American Citizenship in State-Occupied Hawaiʻi: ‘Spaces’ in and Through Which Citizenship is Seen, Cultivated, Practiced, Contested, Resisted
Paper Presentation in a Themed Session Sarah Marusek, Line-Noue Memea Kruse
Benedict Anderson's book, Imagined Communities: Reflections on the Origin and Spread of Nationalism, argues that nations are imagined as both limited and sovereign. The style in which they are imagined, is in part, through the political consciousness and spatial landscape of the discourse and practice of politics. The power to define national horizons reflects a constructed intentionality of citizenship with restrictive qualifiers and exclusionary goals.

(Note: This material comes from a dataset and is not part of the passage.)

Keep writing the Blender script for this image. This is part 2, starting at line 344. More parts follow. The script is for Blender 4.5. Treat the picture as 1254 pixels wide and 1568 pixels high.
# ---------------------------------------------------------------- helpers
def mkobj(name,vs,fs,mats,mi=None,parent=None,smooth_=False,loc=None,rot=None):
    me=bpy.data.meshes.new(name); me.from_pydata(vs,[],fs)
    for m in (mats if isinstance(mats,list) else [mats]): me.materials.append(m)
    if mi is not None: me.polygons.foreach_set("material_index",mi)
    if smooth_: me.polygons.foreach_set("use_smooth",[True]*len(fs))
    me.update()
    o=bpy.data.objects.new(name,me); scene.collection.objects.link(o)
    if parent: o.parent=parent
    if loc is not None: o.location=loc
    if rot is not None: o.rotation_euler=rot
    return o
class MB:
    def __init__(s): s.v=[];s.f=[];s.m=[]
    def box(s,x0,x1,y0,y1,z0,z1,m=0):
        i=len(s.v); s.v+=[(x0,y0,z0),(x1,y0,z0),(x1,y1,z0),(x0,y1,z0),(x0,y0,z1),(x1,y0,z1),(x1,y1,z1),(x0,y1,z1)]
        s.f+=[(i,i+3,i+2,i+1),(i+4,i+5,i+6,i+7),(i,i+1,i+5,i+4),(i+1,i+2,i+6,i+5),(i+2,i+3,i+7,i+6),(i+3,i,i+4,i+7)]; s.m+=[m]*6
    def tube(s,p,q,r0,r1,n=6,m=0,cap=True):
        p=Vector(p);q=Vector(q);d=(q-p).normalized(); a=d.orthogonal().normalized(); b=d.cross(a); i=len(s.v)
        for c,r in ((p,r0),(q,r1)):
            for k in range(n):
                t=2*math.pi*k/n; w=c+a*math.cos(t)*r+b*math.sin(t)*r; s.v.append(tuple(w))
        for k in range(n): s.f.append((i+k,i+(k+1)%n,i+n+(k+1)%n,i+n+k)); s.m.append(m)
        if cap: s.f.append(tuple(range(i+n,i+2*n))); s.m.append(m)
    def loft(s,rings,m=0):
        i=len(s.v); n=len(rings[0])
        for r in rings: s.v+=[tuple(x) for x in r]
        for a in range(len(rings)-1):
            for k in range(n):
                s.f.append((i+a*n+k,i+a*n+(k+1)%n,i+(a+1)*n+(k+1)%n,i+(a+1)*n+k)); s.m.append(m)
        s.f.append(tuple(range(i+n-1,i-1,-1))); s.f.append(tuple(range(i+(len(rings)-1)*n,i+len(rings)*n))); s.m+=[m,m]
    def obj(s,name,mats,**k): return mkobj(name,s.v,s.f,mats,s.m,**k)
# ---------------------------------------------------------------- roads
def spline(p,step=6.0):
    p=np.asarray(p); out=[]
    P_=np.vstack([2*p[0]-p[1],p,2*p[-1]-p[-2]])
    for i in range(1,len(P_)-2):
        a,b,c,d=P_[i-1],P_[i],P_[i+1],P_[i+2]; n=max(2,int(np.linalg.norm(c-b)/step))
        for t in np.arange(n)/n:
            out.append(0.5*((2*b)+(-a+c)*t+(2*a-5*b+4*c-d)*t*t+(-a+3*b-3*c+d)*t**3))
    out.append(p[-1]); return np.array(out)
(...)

This study discusses the historic and contemporary discourse surrounding how political legitimacy is redefined within space, politics, geography, colonialism, land based understandings, construct of human rights, and belonging. Yet the full import of the expansive, yet atmospheric scope of lawscape as discussed by Andreas Philippopoulos-Mihalopoulos generates a problematic socio-spatial tension concerning the productive realm of belonging. To contextualize space and law, Philippopoulos-Mihalopoulos identifies two dimensions of peculiarity (1) law grounds and ostracizes (2) spatial justice as an alternative of a regional populace, which can be also analyzed within the Moana through the relational spatial understanding of the vā. Within the vā, this in-between spatial arrangement encompasses and restricts (tapu/taboo) human to human and human to non-human relationships including the operationalization of law in private and public spaces. Drs. Kruse and Marusek reveal how humanities and social sciences overlap and complement interdisciplinary studies to address the frontiers of closures within citizenship discourse augmenting the rise of American expansionism abroad concurrent to domestic isolationism.